Bütün patronların ortak derdi, işletmelerinde çalışan işçileri, daha ucuza ve daha fazla çalıştırmaktır. Kâr hırsına dayalı bu düzende, dünya görüşü ne olursa olsun patronlar, şirket duvarlarına astıkları Kabe’nin etrafında değil, kâr etrafında tavaf ederler. Eğer onlara kâr getirmiyorsa, babalarının oğullarını bile işyerlerinde çalıştırmazlar.
Normalde işçilerin yüzüne bakmayan patronlar, maaşların gecikeceği zamanlarda selam verip hal hatır sorarak işçilere sahiplenildikleri izlenimini verir, “ biz bir aileyiz”, “burası bizim gemimiz” vb. sözlerle işçileri motive ederek, onlara orada işçi olduklarını unutturmaya çalışırlar. Maaş ödendikten sonraki gün de maskelerini çıkarırlar.
Çeşitli etkinlikler düzenleyen şirketler, işçileri çok sevdiğinden değil, işin bir parçası olduğu için bunu yaparlar. çalıştığım bir işyerinde, patron, bizleri her Cuma akşamı şirketin restoranına götürür içki ısmarlardı. Her hafta masraftan hiç kaçınmazdı. Bizi çok sevdiği için mi? Hayır, bunun nedeni rahat bir ortam yaratıp, çalışanları daha iyi tanımak, diğer işçiler ve işyeri hakkındaki fikirlerini öğrenmekti.

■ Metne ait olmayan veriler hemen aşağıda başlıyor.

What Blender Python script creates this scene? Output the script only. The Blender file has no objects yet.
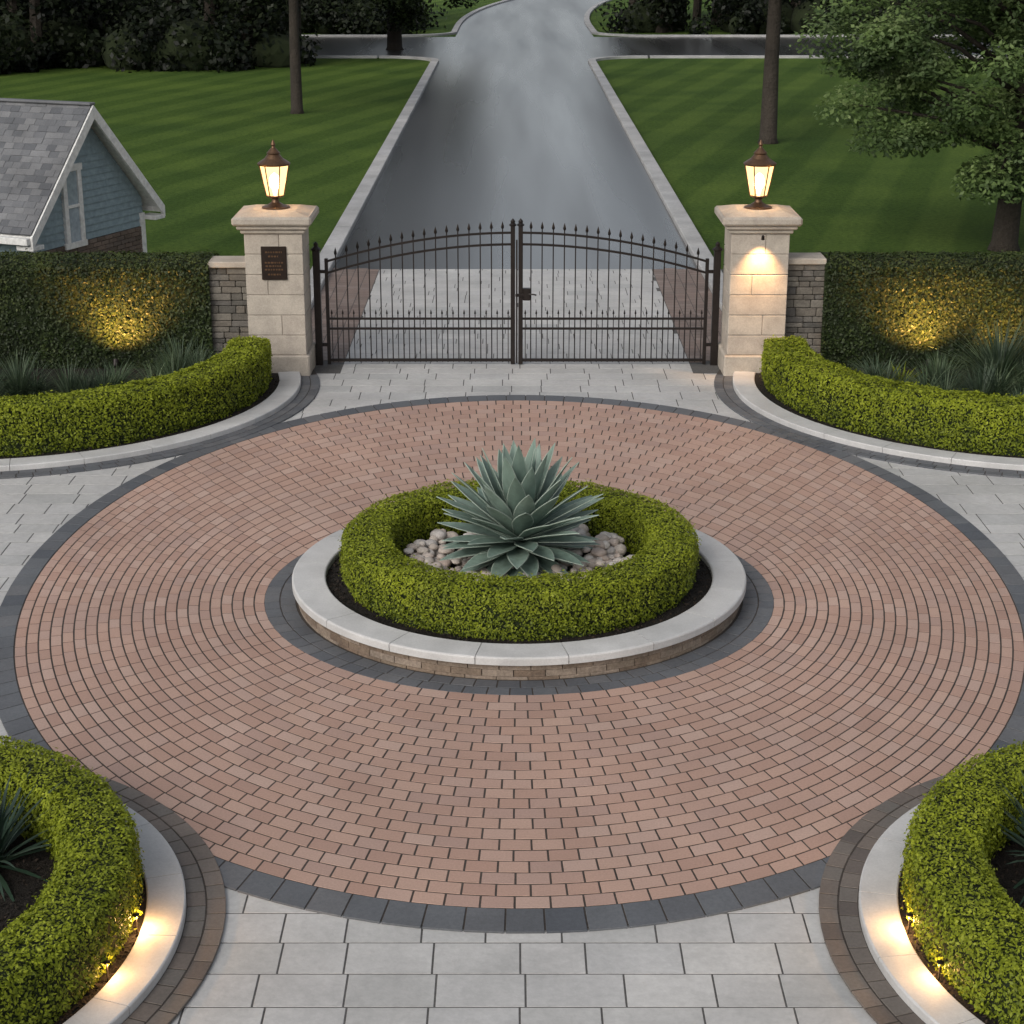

Biz işçiler, burjuvaların kendi sınıflarını savunduğunun onda biri kadar sınıfımızı savunsak, ne bu ayak oyunlarıyla bizi kandırabilirler ne de yıldırabilirler. Ve biz, dünya üzerinde her şeyi üreten işçiler, patronların gereksizliğini ancak böyle anlayabilir, ve patronların, efendilerin olmadığı bir dünya yaratabiliriz.